I know the PID of a specific process and I want to disable the Internet access for this process and only for this process, so other process can access Internet.

Is there any way to do it?

I googled some stuff and found a way to disable Internet for executable programs. But I need, for example, to have two running chrome, one having access to Internet and other not.

  • two running 'firefox' - What do you mean? Two firefox windows? And have you tried it or not? – Lucio Jan 31 '13 at 13:56
  • Sorry, didn't look into it. I tried it, and as far as I understand - firefox run in single process. But another example is Google Chrome - it's create process for each window – ShockwaveNN Jan 31 '13 at 14:08
  • Can't see how it can help me, I want to disable internet, not to kill a process. I used a command killall -e chrome and it closed all windows of chrome – ShockwaveNN Jan 31 '13 at 14:33
  • Why don't you put the procedure that you're doing or at lest link the page where it is described? – Lucio Jan 31 '13 at 14:46
  • trickle -d 0 -u 0 chrome manpages.ubuntu.com/manpages/bionic/man8/trickled.8.html – kenn May 30 '19 at 13:36

I've just had the same question and found a really nice solution on ubuntuforums.org


  • add a group "no-internet" and add your user to it

    sudo addgroup no-internet
    sudo adduser $USER no-internet
  • add a iptables rule to prevent that group from accessing the network:

    iptables -I OUTPUT 1 -m owner --gid-owner no-internet -j DROP
  • run the process you don't want to have internet access like with sg (execute command as different group ID):

    sg no-internet "process command line"

I would recommend using firewall rules to lock that program out. If you can isolate the port numbers that the program is using you can block traffic on those ports. You can also set up "per process" firewall rules with SELinux or other security software.


If you're looking for something a little more direct or challenging you can configure IPTables as documented here.
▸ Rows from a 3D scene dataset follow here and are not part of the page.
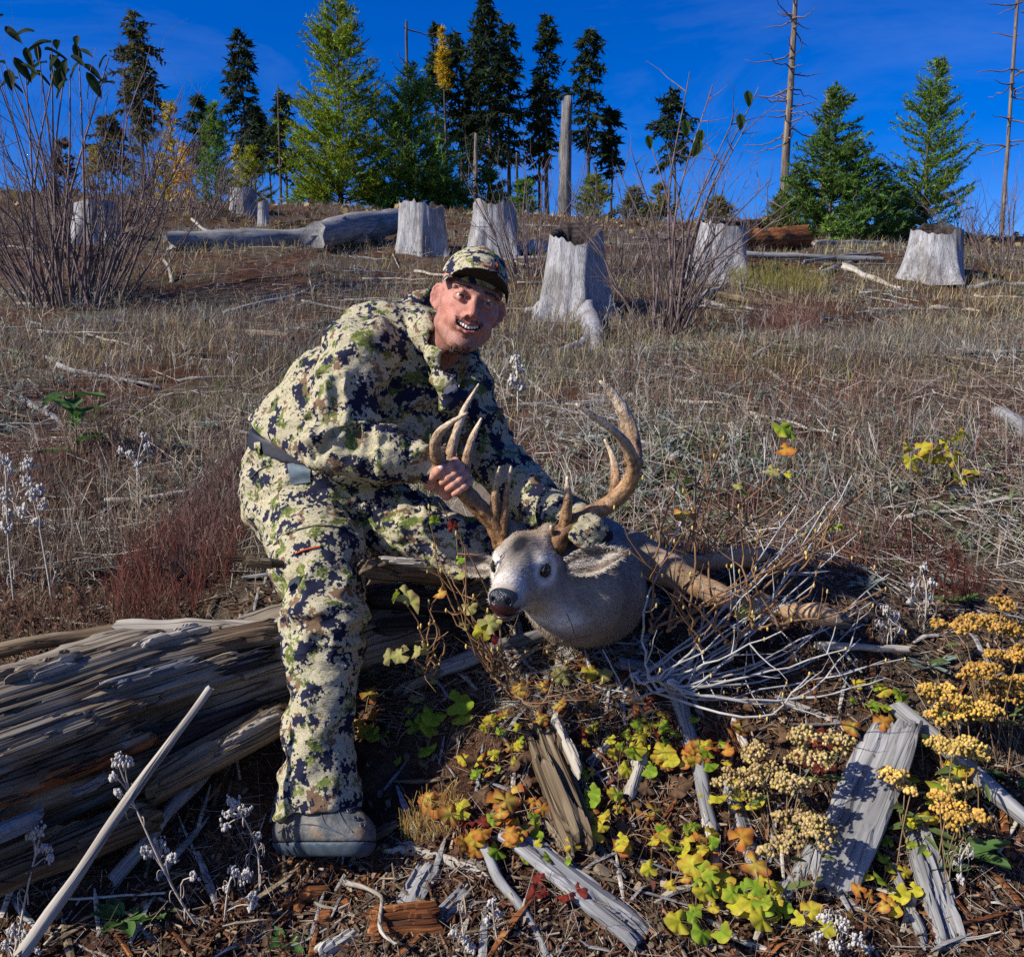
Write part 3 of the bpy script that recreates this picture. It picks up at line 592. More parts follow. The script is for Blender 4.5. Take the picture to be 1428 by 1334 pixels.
def wand(mb, o, d, L, r, droop=0., twigs=5, depth=1, seg=5, jit=.10, ang=.5, up=.25):
    m = max(5, int(L / .09)); m = min(m, 14); s = np.linspace(0, 1, m); sd_ = RS.rand(3) * 90; j = np.stack([fbm(np.stack([s * 2.4 + sd_[k], 0 * s, 0 * s + k], -1), 2) for k in range(3)], -1) * jit * L * s[:, None]
    pt = o + d * (s * L)[:, None] + np.array([0, 0, up]) * (L * s ** 2)[:, None] * .5 + j; tube(mb, pt, r * (1 - .78 * s), seg if r > .003 else 4, None, False); tips = [pt[-1]]
    if depth:
        for _ in range(twigs):
            i = int(RS.uniform(.3, .95) * (m - 1)); dd = unit(pt[min(i + 1, m - 1)] - pt[max(0, i - 1)]); td = unit(dd + RS.normal(0, ang, 3)); tips += wand(mb, pt[i], td, L * RS.uniform(.18, .42), r * (1 - .78 * s[i]) * .7, 0, max(1, twigs // 2), depth - 1, 4, jit, ang, up)
    return tips
def leaf_mesh(name, L, W, mat, fold=.15, droop=.3, scal=0, cols=((.1, .2, .03), (.2, .25, .04)), lobes=0):
    "blade with midrib fold; scal > 0 gives a round scalloped leaf with radiating pleats"
    if scal:
        na, nr = scal * 4, 4; v = [(0, 0, 0)]; c = [cols[0]]
        for i in range(1, nr + 1):
            for j in range(na):
                a = -2.75 + 5.5 * j / (na - 1); q = i / nr; rr = L * .5 * q * (1 + .10 * math.cos(a * scal * 1.0) * q + .16 * math.cos(a * 2.5) * q) ; v.append((math.cos(a) * rr + .1 * L, math.sin(a) * rr, fold * L * (.35 * q * q * math.cos(a * scal) * .35 - droop * q * q * .6 + .10 * math.sin(3 * a + 1) * q)))
                w = min(1, max(0, (q - .45) * 1.8)) + .25 * math.sin(a * 3.1 + L * 900); w = min(1, max(0, w)); c.append(tuple(np.array(cols[0]) * (1 - w) + np.array(cols[1]) * w))
        f = [(0, 1 + j, 2 + j) for j in range(na - 1)] + [(1 + (i - 1) * na + j, 1 + i * na + j, 1 + i * na + j + 1, 1 + (i - 1) * na + j + 1) for i in range(1, nr) for j in range(na - 1)]
    else:
        n = 8; v = []; c = []
        for i in range(n + 1):
            t = i / n; w = W * .5 * math.sin(math.pi * t ** .8) ** .8 + .0004
            for s_ in (-1, -.5, 0, .5, 1): v.append((L * t * (1 - .12 * droop * t), s_ * w, abs(s_) * fold * W - droop * L * t * t * .7 + .02 * L * math.sin(t * 7 + s_))); c.append(tuple(np.array(cols[0]) * (1 - abs(s_) * .6) + np.array(cols[1]) * abs(s_) * .6))
        f = [(i * 5 + j, i * 5 + j + 1, i * 5 + j + 6, i * 5 + j + 5) for i in range(n) for j in range(4)]
    return raw_mesh(name, np.array(v), f, mat, True, np.concatenate([np.array(c), np.ones((len(c), 1))], 1))
LEAFM = attr_mat('leaf_blade', .72, .35, .15, .22)
def put_leaf(me, p, d, nz, parent, s=1.):
    M = frame(p, np.asarray(p) + d, nz); M[:3, :3] *= s; return placed('leaf', me, M, parent)
def shrub(name, px, py, stems, label, mat, nst, hmin, hmax, spread, lean, r=(.006, .014), cat='shrub', twigs=5, dY=0., depth=2, group=None, base=.3):
    b = G(px, py); b = onG(b[0], b[1] + dY); root = empty(name, b, label, cat, group); tips = []
    for _ in range(nst):
        a = RS.uniform(0, 6.28); q = math.sqrt(RS.rand()); o = onG(b[0] + math.cos(a) * base * q, b[1] + math.sin(a) * base * q * .7, -.03); d = unit(np.array([math.cos(a) * spread * q + lean + RS.normal(0, .10), math.sin(a) * spread * q * .7, 1])); mb = MB(); tips += wand(mb, o, d, RS.uniform(hmin, hmax), RS.uniform(*r), 0, twigs, depth); objm('stem', mb, mat, root)
    return root, tips
LS, tips = shrub('bare_shrub', 105, 425, None, 'large leafless shrub with many purple-grey stems at the left', TWIGP, 80, .9, 2.1, .80, .05, (.006, .014), twigs=6, base=.5)
LF = [leaf_mesh('leaf', .20, .075, LEAFM, .25, .55, 0, ((.012, .026, .008), (.02, .04, .010))) for _ in range(1)][0]
lb = ORIG[LS]
for (x, y) in [(8, 40), (5, 22), (48, 45), (20, 82), (8, 90), (12, 100), (36, 68), (52, 62), (72, 60), (62, 70), (80, 58), (85, 78), (50, 85), (30, 92), (66, 88), (92, 84), (104, 62), (110, 72), (58, 100), (76, 100), (98, 98), (118, 92), (95, 112), (150, 78), (160, 118), (108, 52), (44, 100), (84, 96), (70, 78), (100, 80), (120, 102), (112, 88), (26, 110), (6, 112)]:
    p = P(x, y, lb[1] + RS.uniform(-.5, .3)); put_leaf(LF, p, np.array([RS.uniform(-.9, .9), RS.uniform(-.6, .3), RS.uniform(-.9, .1)]), np.array([RS.uniform(-.5, .5), -.6, .8]), LS, RS.uniform(.75, 1.2))
sm = MB()
for (x, y) in [(20, 82), (52, 62), (72, 60), (92, 84), (110, 72), (76, 95), (35, 92), (8, 92), (98, 104), (152, 80)]: e = P(x, y, lb[1]); o = onG(lb[0] + RS.uniform(-.45, .25), lb[1] + RS.uniform(-.2, .2)); tube(sm, spline([o, o * .45 + e * .55 + RS.normal(0, .06, 3), e], 12), np.linspace(.014, .005, 12), 5, None, False)
objm('leafy_stems', sm, TWIGP, LS)['kind'] = 'stuff'
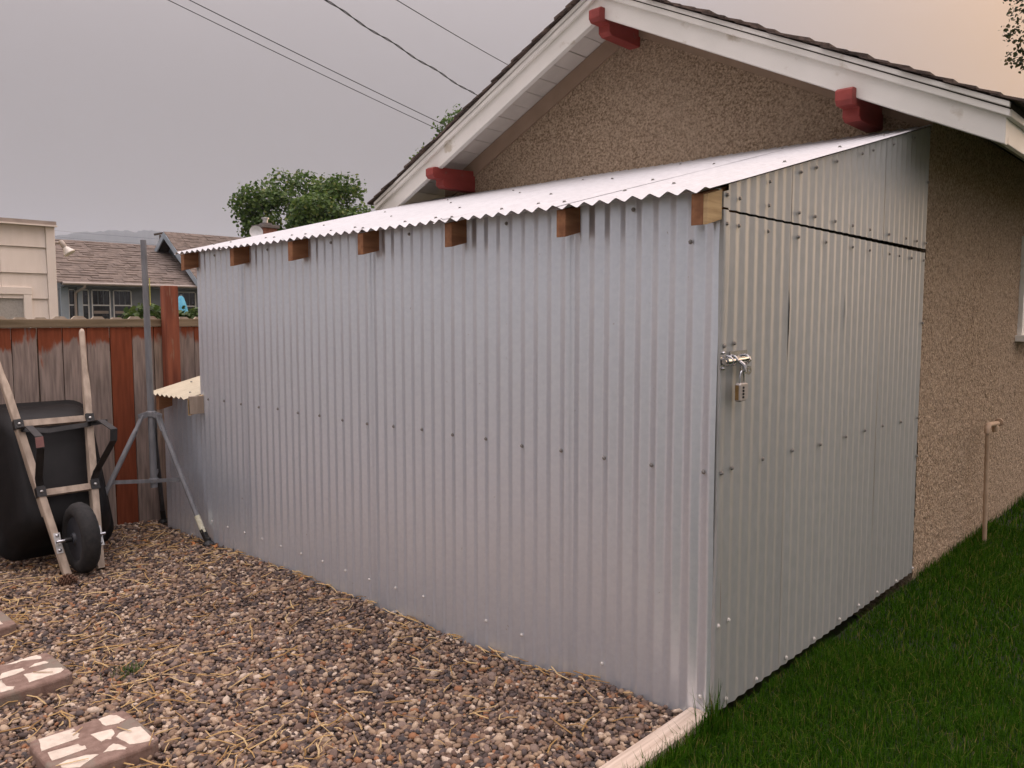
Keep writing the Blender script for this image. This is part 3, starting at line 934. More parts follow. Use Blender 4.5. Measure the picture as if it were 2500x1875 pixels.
# padlock hanging on the latch
pad = thing("padlock", (.052, .083, 1.055), "silver four-dial combination padlock hanging from the latch of the metal door", "padlock")
py, pz = .083, 1.085
g = G()
rings = []
for x, s in ((.030, .93), (.034, 1.0), (.046, 1.0), (.050, .93)):
    ring = []
    for (yy, zz) in ((-.030, -.029), (-.022, -.033), (.018, -.030), (.028, -.024), (.029, .020), (.024, .028), (-.020, .029), (-.030, .024)):
        ring.append((x, py + yy * s, pz + zz * s))
    rings.append(ring)
g.loft(rings)
body = g.build("body", M_lock, pad, bevel=.002)
g = G().obox((.040, py - .0305, pz - .002), (.006, 0, 0), (0, .0012, 0), (0, 0, .024))
g.build("side_band", M_brass, pad)
for k in range(4):
    G().lathe([(.0058, -.0035), (.0064, 0), (.0058, .0035)], (.0475, py - .006, pz + .014 - k * .0105), (0, 0, 1), 10).build("dial", M_blacksteel, pad)
g = G()
pts = []
for k in range(13):
    t = math.pi * k / 12
    pts.append((.040, py + .001 - .0125 * math.cos(t), pz + .050 + .018 * math.sin(t)))
g.tube([(.040, py - .0115, pz + .024)] + pts + [(.040, py + .0135, pz + .024)], .0036, 10)
g.build("shackle", M_chrome, pad, smooth=True)

# small annex beyond the left end, built onto the same wall line
annex = thing("storage_lean_to", (-3.9, .3, 0), "low corrugated lean-to with a cream sheet roof at the far end of the shed", "lean-to")
az = lambda y: .853 + .255 * y
for k, (a, b) in enumerate(((-4.18, -3.615),)):
    sheet(a, (b - a) / PITCH, lambda u: -.14, lambda u: .838, lambda u, v, h: (u, .004 - h, v), phase=PH, seed=70, rows=6).build("wall_sheet", M_wall, annex, smooth=True)
sheet(.012, 9, lambda u: -.12, lambda u: az(u) - .02, lambda u, v, h: (-4.186 - h, u, v), rows=3, per=8).build("end_sheet", M_wall, annex, smooth=True)
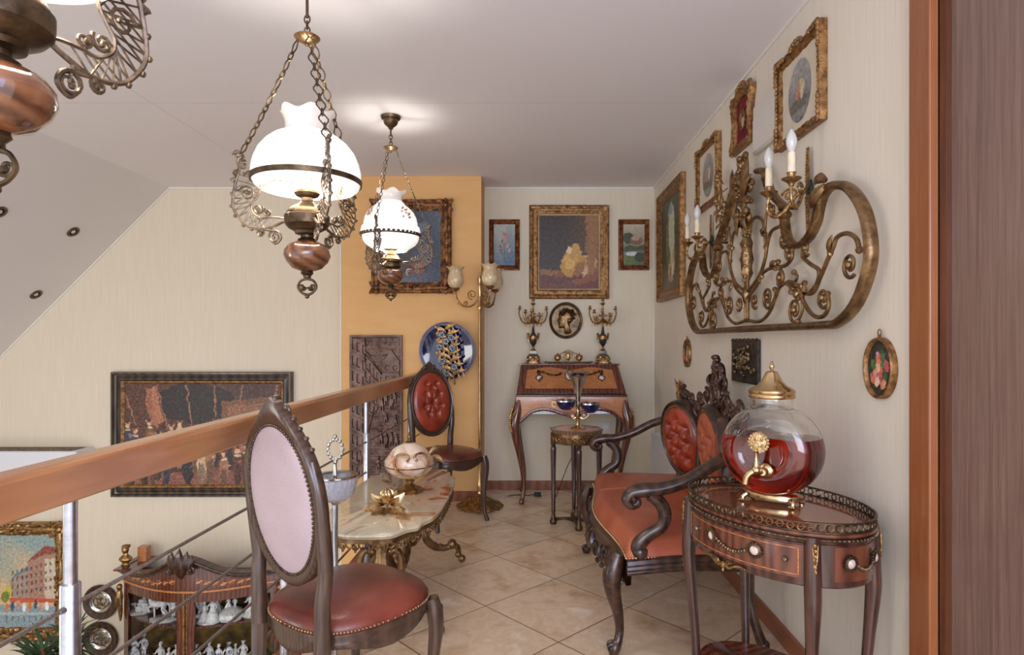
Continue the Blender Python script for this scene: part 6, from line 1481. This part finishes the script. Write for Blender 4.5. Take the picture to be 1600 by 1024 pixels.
b = MB(); strip(b, -CW-.03, CW+.03, lambda x: ped(x)-.028, ped, -.045, .03, 40); strip(b, -CW-.015, CW+.015, lambda x: ped(x)-.045, lambda x: ped(x)-.028, -.025, .03, 40); 
b.tube([(x, bow(x)-.045, ped(x)-.012) for x in [-CW-.03+(2*CW+.06)*k/40 for k in range(41)]], .013, 8); cn = b.build('cornice', M_dark, t, ang=50)
b = MB(); y_ = bow(0)-.05; zc_ = ped(0)
b.leaf((0, y_, zc_-.14), (0, y_-.02, zc_+.085), .042, (0, -.02, 0), .6)
for s in (-1, 1):
    b.leaf((0, y_, zc_-.13), (s*.055, y_-.02, zc_+.065), .032, (s*.015, -.018, 0), .6); b.leaf((0, y_, zc_-.12), (s*.085, y_-.01, zc_+.035), .026, (s*.02, -.015, 0), .6)
    b.spiral(s*.075, zc_-.075, .036, pi/2, s*1.4, .013, y=y_-.012, n=20); b.ball((s*.075, y_-.02, zc_-.075), .015, 8)
b.build('carved_shell', M_dark, cn)
b = MB(); strip(b, -CW, CW, Z(-.635), lambda x: ped(x)-.045, -.006, .012); fz = b.build('frieze', M_mahog, t, ang=50)
b = MB()
for s in (-1, 1):
    for k in range(9):
        x = s*(.100+.053*k); y_ = bow(x)-.0075; zz = Z(-.592)+(.018 if k < 2 else 0)+.006*(-1)**k; r = .024 if k % 2 == 0 else .018; pts = []
        for i in range(16): q = i/15; a_ = s*(q*7+k); rr_ = r*(1-.75*q); xx = x+rr_*cos(a_); pts.append((xx, bow(xx)-.0075, zz+rr_*sin(a_), .0022))
        b.tube(pts, seg=4); b.leaf((x-.02, bow(x-.02)-.008, zz-.012), (x+.03, bow(x+.03)-.008, zz+.01), .006, (0, 0, 0), .2)
b.build('scroll_inlay', pbr('light inlay', srgb(196, 120, 70), srgb(214, 146, 92), .3), fz)
b = MB(); strip(b, -CW, CW, Z(-.650), Z(-.636), -.012, .01); b.build('light_moulding', M_inlay, t)
for s, (xa, xb) in (('left', (-CW+.004, -.012)), ('right', (.012, CW-.004))):
    b = MB(); z0, z1 = .62, Z(-.652)
    strip(b, xa, xb, z1-.07, z1, -.004, .02); strip(b, xa, xb, z0, z0+.08, -.004, .02); strip(b, xa, xa+.052, z0+.08, z1-.07, -.004, .02, 4); strip(b, xb-.052, xb, z0+.08, z1-.07, -.004, .02, 4)
    dr = b.build('glazed_door', M_mahog, t)
    b = MB(); strip(b, xa+.05, xb-.05, z0+.08, z1-.07, .008, .010); b.build('glass_pane', M_pane, dr, recalc=True)
    b = MB(); strip(b, (xb-.004) if s == 'left' else xa-.003, (xb+.012) if s == 'left' else xa+.004, z0, z1, -.008, -.002, 2); b.build('gilt_bead', M_gilt, dr)
for z in (Z(-.915), Z(-1.27), Z(-1.63)): slab(MB(), -CW+.024, CW-.024, z-.014, z, .03).build('shelf', M_mahog, t)
for s in (-1, 1):
    b = MB(); x, y = s*(CW+.014), bow(CW)-.02
    b.tube(smooth([(x, y, Z(-.95), .006), (x, y, Z(-.88), .016), (x, y-.01, Z(-.80), .020), (x, y-.012, Z(-.76), .026), (x, y-.01, Z(-.72), .018), (x, y, Z(-.70), .012)], 5), seg=8)
    b.ball((x, y-.012, Z(-.685)), (.020, .022, .026), 10)
    for q in (-1, 1): b.leaf((x+q*.012, y-.02, Z(-.74)), (x+q*.02, y-.015, Z(-.86)), .008, (0, -.01, 0), .5)
    b.build('gilt_caryatid', M_goldbr, t)
t = thing('bronze_bust', 'small bronze bust on the left end of the display cabinet top', 'bust', (CXc-CW+.005, 4.70, -.534))
b = MB(); b.lathe([(0, 0), (.030, 0), (.033, .006), (.022, .02), (.038, .032), (.05, .045), (.046, .06), (.028, .075), (.018, .085), (.018, .10), (0, .102)], 20, sx=1, sy=.7); b.ball((0, -.004, .122), (.025, .028, .032), 14); b.ball((0, -.032, .12), (.005, .008, .008), 6); b.build('head_and_shoulders', M_goldbr, t)
b = MB()
for k in range(16): a_ = 2*pi*k/16; b.ball((.024*cos(a_), .004+.024*sin(a_), .142+.004*(k % 2)), .009, 6)
b.ball((0, .005, .148), (.022, .024, .012), 8); b.build('curled_hair', M_goldbr, t)
t = thing('wooden_block', 'small plain wooden block behind the bronze bust on the cabinet', 'box', (CXc-CW+.085, 4.80, -.534))
MB().b2(-.035, .035, -.03, .03, 0, .115).build('block', M_inlay, t, bev=.002)

# porcelain figurines
def lady(mb, x, y, z, h, tw=0, arm=1):
    mb.lathe([(0, 0), (.30, .0), (.32, .04), (.27, .12), (.20, .3), (.10, .48), (.085, .52), (.12, .62), (.13, .70), (.09, .76), (.04, .79), (.04, .82), (0, .83)], 14, T(x, y, z, rz=tw, s=(h, h*.85, h)), rf=lambda a, q: 1+(.09*cos(7*a+3) if q < .4 else 0))
    mb.ball((x, y-.01*h, z+.895*h), (.065*h, .07*h, .085*h), 9); mb.ball((x, y+.02*h, z+.94*h), (.075*h, .07*h, .06*h), 8)
    for s in (-1, 1): mb.tube(smooth([(x+s*.11*h, y, z+.70*h, .035*h), (x+s*.18*h, y-.04*h, z+.55*h, .03*h), (x+s*(.06+.14*arm)*h, y-.13*h, z+(.48+.1*arm)*h, .022*h)], 4), seg=6)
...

  • I think that if you block a port, you are blocking a specific service. So if you block the port/s that chrome is using to forbid the Internet access, then any browser will have these rules. – Lucio Jan 31 '13 at 15:37
  • You are correct. Generally speaking, "per-process" firewalls are frowned upon in the Linux community. This is because if a program with execute permission wants to do something naughty on your network it can just proxy itself through another app that is allowed. Real best practice would dictate you don't have any software that needs blocking. – user89599 Jan 31 '13 at 15:53

You can try the following:

  • unshare. Seems to work fine for terminal programs. I'm unable to get it to work with X11.

    unshare -r -n ping google.com
  • Firejail. You might have to fiddle with the config to get it to work.